Hubs, mégaports, urbanisme et logistique mondiale
Le développement du commerce maritime façonne aussi la géographie mondiale, en transformant les villes-ports en géants logistiques. Les “ports intelligents” (smart ports) investissent dans la digitalisation, l’automatisation, la distribution urbaine décarbonée. Ils deviennent alors la clé du “juste à temps” (just in time) et du succès des industries locales ou régionales, tout en générant pollution de l’air, engorgement local, conflits d’usage avec les riverains ou les pêcheurs.
Une même façade littorale concentre parfois usines, plateformes logistiques, zones franches, raffineries, chantiers navals et quartiers résidentiels. La maîtrise de la réduction des nuisances (bruit, trafic, biodiversité) et la gestion des risques naturels (submersion, tempêtes, montée du niveau de la mer) deviendront de plus en plus critiques.
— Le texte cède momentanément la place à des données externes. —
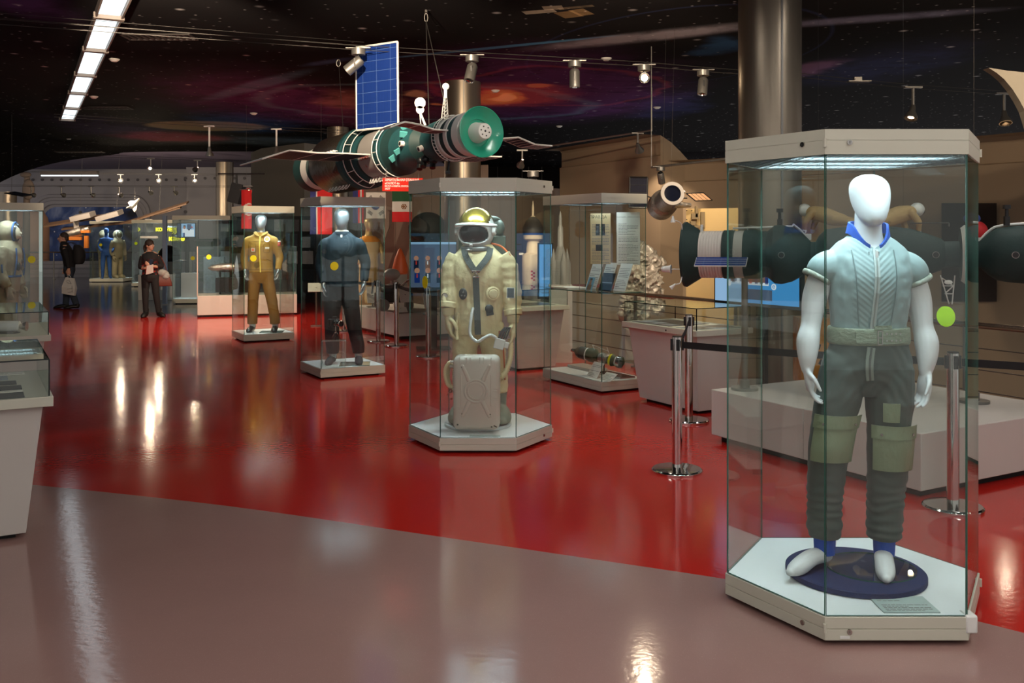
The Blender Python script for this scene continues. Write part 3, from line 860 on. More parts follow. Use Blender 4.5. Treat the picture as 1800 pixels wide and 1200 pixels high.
# far rows
wire('track wires below the lavender ceiling', [hp(120, 272, 3.75), hp(265, 277, 3.75), hp(347, 280, 3.75), hp(445, 284, 3.75)], .05, .006)
bell_light('shining spotlight below the lavender ceiling', hp(265, 278, 3.75), (-6.5, 12, 1.0), 2, 30, 60, .26)
bell_light('spotlight right of it tilted left', hp(347, 281, 3.75), (-13.5, 31, 1), 1, 420, 100, .22)
wire('upper track wires before the grey far wall', [at(30, 302, 31.4), at(445, 308, 31.4)], .04, .007)
wire('lower track wires before the grey far wall', [at(-5, 326, 30), at(445, 328, 30)], .04, .007)
for i, (px, lab) in enumerate(((212, 'first shining spotlight before the far wall, above the mural frame'), (279, 'middle shining spotlight before the far wall'), (342, 'right shining spotlight before the far wall, near the column'))):
    bell_light(lab, at(px, 306, 31.4), (-4.5+i*.6, 11, .7), 2, 30, 60, .2)
for i, (px, lab) in enumerate(((55, 'bell spotlight at the left end of the lower far wires'), (108, 'bell spotlight second from the left on the lower far wires'), (160, 'bell spotlight third from the left on the lower far wires'), (209, 'bell spotlight with a lit rim on the lower far wires'), (262, 'bell spotlight left of the pale wall step on the lower far wires'), (306, 'bell spotlight beside the far column on the lower far wires'))):
    bell_light(lab, at(px, 327, 30), at(px, 327, 30)+Vector((.15, 1.6, -.5)), 1 if i == 3 else 0, 110, 120, .26 if i < 4 else .18, white=False)
# right-hand rails by the walls
def bar(label, a, b, rod=None):
    m = MB(GREYM); m.cyl(a, b, .016, seg=10)
    if rod: m.cyl(rod[0], rod[1], .006, seg=6)
    return m.top('track_rail', label, 'rail')
a1, b1 = at(958, 258, 19.5), at(1146, 229, 17.3)
bar('grey track rail along the top of the beige wing wall', a1, b1, (b1, b1+Vector((0, 0, ZC-.07-b1.z))))
bell_light('spotlight washing the beige wing wall from the end of its rail', a1+(b1-a1)*.88, (2.95, 18.9, 1.9), 0, 160, 60, .22, white=False, s=1.1)
a2, b2 = at(1145, 294, 13.5), at(1290, 278, 12.4)
bar('grey track rail above the silver telescope model', a2, b2, (a2, a2+Vector((0, 0, ZC-.07-a2.z))))
can_light('small barrel spotlight at the end of the rail above the telescope model', a2+(b2-a2)*.12, (2.6, 14.6, .6), False, 120, 100, .8)
bell_light('spotlight hanging below the right solar wing of the station', at(918, 263, 17.5), (-.4, 19.5, 1.5), 1, 200, 100, .2, white=False)
bell_light('shining spotlight beside the red crescent flag', at(436, 326, 20), (-2.5, 11, .5), 2, 25, 60, .1, white=False)
m = MB(BLACKP); q = at(416, 340, 20.5); m.obox(q, (.24, .3, .42), Matrix.Rotation(.25, 3, 'Y')); m.cyl(q+Vector((0, 0, .2)), q+Vector((0, 0, .42)), .02); m.cyl(q+Vector((-.4, 0, .42)), q+Vector((.6, 0, .42)), .015); m.top('stage_light', 'black boxy stage light beside the far column', 'spotlight')
for p_, t_, pw, an, lab in (((2.6, 5.2, 4.0), (-.55, 9.3, 2.6), 150, 34, 'barrel spotlight overhead aimed at the docking cone of the station'), ((6.4, 7.6, 4.0), (6.6, 14.6, 1.6), 190, 90, 'added unseen spotlight overhead washing the right hand wall'), ((4.4, 7.8, 4.0), (4.3, 17.0, 1.4), 220, 80, 'added unseen spotlight overhead washing the wall by the doorway'), ((1.2, 7.8, 4.0), (1.8, 19.5, 2.0), 650, 60, 'added unseen spotlight overhead washing the beige wing wall'), ((-3.4, 7.8, 4.0), (-6.6, 27.5, 2.0), 1700, 50, 'added unseen spotlight overhead aimed at the pale pier'), ((-1.4, 7.6, 4.05), (-1.2, 20.4, 1.4), 900, 60, 'added unseen spotlight overhead washing the panelled partition')):
    can_light(lab, p_, t_, False, pw, an)  # wall, pier and partition spotlights are added out of view to brighten the background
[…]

Quiz : pour réviser et aller plus loin
- Quelle est la proportion du commerce mondial qui passe par la mer ?
- Cite le nom de trois hubs portuaires majeurs.
- Donne un exemple de détroit ou de canal stratégique et son importance.
- Pourquoi le commerce maritime est-il un enjeu géopolitique majeur ?
- Quelles sont les critiques écologiques concernant le transport maritime ? Donne des pistes de solution.
Réponses :
- Environ 80 à 90% du commerce mondial (en volume).
- Shanghai, Rotterdam, Singapour, Hong Kong, Los Angeles, Dubaï, Ningbo-Zhoushan.
- Canal de Panama : relie Atlantique et Pacifique, détroit de Malacca : passage clé Asie-Europe, canal de Suez : raccourcit route Europe-Asie.
- Contrôle et sécurisation des routes = accès aux ressources, influence, risques sur la chaîne logistique globale.
- Émissions de CO2, pollution atmosphérique et marine, introduction d’espèces invasives. Solutions : carburants alternatifs, régulation OMI, innovations techniques (hybridation, digitalisation), réduction des vitesses.
L’artère vitale d’un monde interconnecté
Ainsi, le commerce maritime mondial est aujourd’hui le miroir de la mondialisation : il révèle les vulnérabilités, les inégalités, la capacité d’innovation et les défis collectifs d’une planète interdépendante. Dans un avenir incertain, route maritime rime avec puissance, maîtrise technologique, mais aussi, espérons-le, nouvelles solidarités.